Vince puts lights on.

The guys put the ornaments on and afterwards Vince and I made a wreath around the mirror above the fire place.


Making wreath.

We watched Rudolph and then Frosty and then some other lame show. Frosty was never a favorite of mine.


Vince, Mollie, Patrick, and Brady.

Tomorrow, yardwork and housework.

Thursday, December 07, 2006

Go to Brian's blog and vote for which T-shirt is the best. Do it, or I will be very, very put out and pouty.

Jeffrey came over and for the fourth year in a row helped me make dozens and dozens of Holiday cookies.


Homer and Jeffrey cutting cookies.

I always get covered in flour.


Cookies baking in the Kenmore Visibake.

Occasionally I would yell for Brady to come help me move them onto a platter. I ate too much dough and now have an awful sugar headache. I'm through eating cookies for a while.

Wednesday, December 06, 2006

Have you picked a present out for Mary Cheney's baby shower? I'm giving her birth control pills.


Mary and Heather search for a worthy Republican stud.

So who's the Daddy? I'm sure Mary and Heatha marched right down to the Republican sperm bank (blacks and Mexicans need not apply!) and pursed their Republican lesbiamaniac lips while studying the credentials of their turkey bastee. He had to have the right family background, be an ardent tax-cutter, and have the right legal skills to ensure that Mary's "wife" Heather could get around those annoying laws in Virginia, passed through the efforts of the Republican party, that ensure that the wifey can't adopt Mary's brat or be treated in any way like the child's mama. But with the amount of money Mary's due to get from Daddy and the windfall book advancement (What book you say? Why, the enormous mega-hit, The DaCheney Code!), they have lotsa cash to pay for the very best legal help.
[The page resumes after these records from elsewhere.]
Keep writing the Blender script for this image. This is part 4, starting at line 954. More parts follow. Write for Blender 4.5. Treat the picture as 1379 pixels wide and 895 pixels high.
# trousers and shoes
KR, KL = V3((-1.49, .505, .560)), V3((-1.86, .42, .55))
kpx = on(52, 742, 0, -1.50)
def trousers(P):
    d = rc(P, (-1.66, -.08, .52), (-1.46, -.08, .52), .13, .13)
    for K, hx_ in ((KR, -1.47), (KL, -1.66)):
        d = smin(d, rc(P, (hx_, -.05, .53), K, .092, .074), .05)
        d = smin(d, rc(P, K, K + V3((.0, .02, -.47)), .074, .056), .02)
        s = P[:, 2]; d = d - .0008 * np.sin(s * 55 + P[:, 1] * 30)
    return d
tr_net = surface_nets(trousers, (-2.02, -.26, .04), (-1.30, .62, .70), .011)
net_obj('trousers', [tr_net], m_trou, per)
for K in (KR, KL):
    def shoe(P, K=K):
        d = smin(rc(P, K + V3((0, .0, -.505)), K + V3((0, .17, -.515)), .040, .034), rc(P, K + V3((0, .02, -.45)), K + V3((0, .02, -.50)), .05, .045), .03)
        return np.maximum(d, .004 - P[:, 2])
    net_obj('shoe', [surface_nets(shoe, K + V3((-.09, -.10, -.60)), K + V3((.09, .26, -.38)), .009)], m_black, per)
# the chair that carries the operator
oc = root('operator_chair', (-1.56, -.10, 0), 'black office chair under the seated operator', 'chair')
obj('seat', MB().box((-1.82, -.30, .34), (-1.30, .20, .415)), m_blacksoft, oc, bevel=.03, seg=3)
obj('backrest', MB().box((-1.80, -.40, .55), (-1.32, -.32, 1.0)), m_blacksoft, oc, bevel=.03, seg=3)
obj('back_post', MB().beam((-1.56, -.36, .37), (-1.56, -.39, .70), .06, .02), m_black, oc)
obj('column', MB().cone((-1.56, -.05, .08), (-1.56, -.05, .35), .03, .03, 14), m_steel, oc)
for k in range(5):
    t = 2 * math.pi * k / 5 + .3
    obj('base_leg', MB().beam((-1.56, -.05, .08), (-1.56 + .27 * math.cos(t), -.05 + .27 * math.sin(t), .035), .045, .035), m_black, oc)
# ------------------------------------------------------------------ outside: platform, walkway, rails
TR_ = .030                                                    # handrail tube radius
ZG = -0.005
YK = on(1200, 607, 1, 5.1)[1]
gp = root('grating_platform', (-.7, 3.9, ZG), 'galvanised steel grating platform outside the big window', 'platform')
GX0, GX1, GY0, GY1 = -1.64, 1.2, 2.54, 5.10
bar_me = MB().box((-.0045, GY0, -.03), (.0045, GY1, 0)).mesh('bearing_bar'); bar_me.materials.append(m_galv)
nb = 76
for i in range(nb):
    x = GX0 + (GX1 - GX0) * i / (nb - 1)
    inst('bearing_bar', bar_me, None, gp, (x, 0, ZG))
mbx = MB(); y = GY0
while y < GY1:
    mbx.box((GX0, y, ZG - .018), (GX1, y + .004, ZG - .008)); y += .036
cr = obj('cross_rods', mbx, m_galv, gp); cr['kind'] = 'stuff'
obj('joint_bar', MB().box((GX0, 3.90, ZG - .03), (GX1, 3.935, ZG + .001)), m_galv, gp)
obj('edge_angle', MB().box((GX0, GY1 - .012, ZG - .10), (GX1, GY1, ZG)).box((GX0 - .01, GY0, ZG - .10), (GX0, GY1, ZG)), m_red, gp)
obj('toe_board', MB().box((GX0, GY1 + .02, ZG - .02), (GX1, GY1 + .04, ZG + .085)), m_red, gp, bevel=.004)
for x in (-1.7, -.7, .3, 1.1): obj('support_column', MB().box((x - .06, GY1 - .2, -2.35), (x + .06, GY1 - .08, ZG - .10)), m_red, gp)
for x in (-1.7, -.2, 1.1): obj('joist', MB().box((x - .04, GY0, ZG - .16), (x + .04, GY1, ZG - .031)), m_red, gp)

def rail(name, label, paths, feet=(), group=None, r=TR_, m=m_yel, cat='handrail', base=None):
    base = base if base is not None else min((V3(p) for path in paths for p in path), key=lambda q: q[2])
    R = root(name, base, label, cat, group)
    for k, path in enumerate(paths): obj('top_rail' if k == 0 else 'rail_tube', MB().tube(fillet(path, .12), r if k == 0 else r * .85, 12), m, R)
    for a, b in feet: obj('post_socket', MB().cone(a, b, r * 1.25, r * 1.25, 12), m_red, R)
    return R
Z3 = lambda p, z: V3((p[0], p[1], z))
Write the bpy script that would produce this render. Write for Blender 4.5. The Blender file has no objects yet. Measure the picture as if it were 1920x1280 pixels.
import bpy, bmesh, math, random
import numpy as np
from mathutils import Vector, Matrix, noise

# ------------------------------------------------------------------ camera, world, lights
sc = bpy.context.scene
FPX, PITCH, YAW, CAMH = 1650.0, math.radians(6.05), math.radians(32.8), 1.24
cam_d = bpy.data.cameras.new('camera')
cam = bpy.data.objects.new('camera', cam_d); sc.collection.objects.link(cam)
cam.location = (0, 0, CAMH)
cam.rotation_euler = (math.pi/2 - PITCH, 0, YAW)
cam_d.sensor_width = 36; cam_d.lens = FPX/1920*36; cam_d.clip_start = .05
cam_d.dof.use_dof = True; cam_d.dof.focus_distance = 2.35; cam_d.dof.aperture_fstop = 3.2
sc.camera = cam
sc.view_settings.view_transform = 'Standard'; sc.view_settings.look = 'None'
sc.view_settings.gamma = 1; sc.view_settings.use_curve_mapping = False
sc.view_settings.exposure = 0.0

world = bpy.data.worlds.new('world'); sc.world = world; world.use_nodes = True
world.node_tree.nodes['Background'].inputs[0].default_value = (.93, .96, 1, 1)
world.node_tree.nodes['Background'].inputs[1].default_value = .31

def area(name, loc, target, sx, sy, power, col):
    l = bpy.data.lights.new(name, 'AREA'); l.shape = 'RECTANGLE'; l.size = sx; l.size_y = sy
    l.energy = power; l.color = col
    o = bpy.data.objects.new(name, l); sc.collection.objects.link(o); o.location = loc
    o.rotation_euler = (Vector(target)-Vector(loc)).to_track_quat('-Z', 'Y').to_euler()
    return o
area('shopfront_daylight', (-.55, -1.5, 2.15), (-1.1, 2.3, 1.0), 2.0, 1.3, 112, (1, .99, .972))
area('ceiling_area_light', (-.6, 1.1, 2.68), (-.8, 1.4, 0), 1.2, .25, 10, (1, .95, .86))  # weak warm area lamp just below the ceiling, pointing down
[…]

So who is your pick for the squirt of semen? I await your vote.


Daddy Rove?


Daddy Foley?


Daddy Melhman?

Tuesday, December 05, 2006

Dear Santa, I've been really, really good this year (I can provide references!). Following Jimbo's lead, here is my want list:

1). Reno 911 DVDs.

2). An offset spatula.

3). A vintage aluminum Christmas tree- silver or pink.

4). Pretty mixing bowls.

5). A trip to Turkey.

And is Santa wants to send a nice bf, that would be nice too.

Sunday, December 03, 2006

What time is it? The lemons are ripening on the tree, so it is time to make a lemon meringue pie! I use the Home and Garden cookbook recipe, adding more corn starch and lemon rind to make it tarter and thicker. Instead of a three egg white meringue, I purposely overdo it with a five egg white meringue. Awesome, dude!


Mountains of Meringue.

For a moment, I was possessed by the spirit of a Valley Dude. Watched hours of Battlestar Gallactica, speaking of awesome, the start of Season 2 is pretty exciting.

Also went through my closet and pulled out Holiday stuff. Hung up my big lights outside. Cookie making will take place next week, along with massive house cleaning. Holiday Party is in a week!

Saturday, December 02, 2006

Old Navy pants suck. I will never, ever buy a pair there again.

Yesterday I had to go watch a backhoe trench being dug at a site I had worked on. I bent over to look at something and RIP! The pair of corduroys tore at the back pocket. I couldn't leave to go put a different pair on. By the end of the day the tear was halfway down my back leg. The construction workers were making fun of me.

This afternoon I got home and as I climbed out of my car, the new pair of Old Nacy jeans I had bought went RIP! I just dropped the check to pay for them in the mail last night.



No, my butt isn't getting bigger. Old Navy makes cheap, poorly constructed pants and I won't be shopping there any more. The end.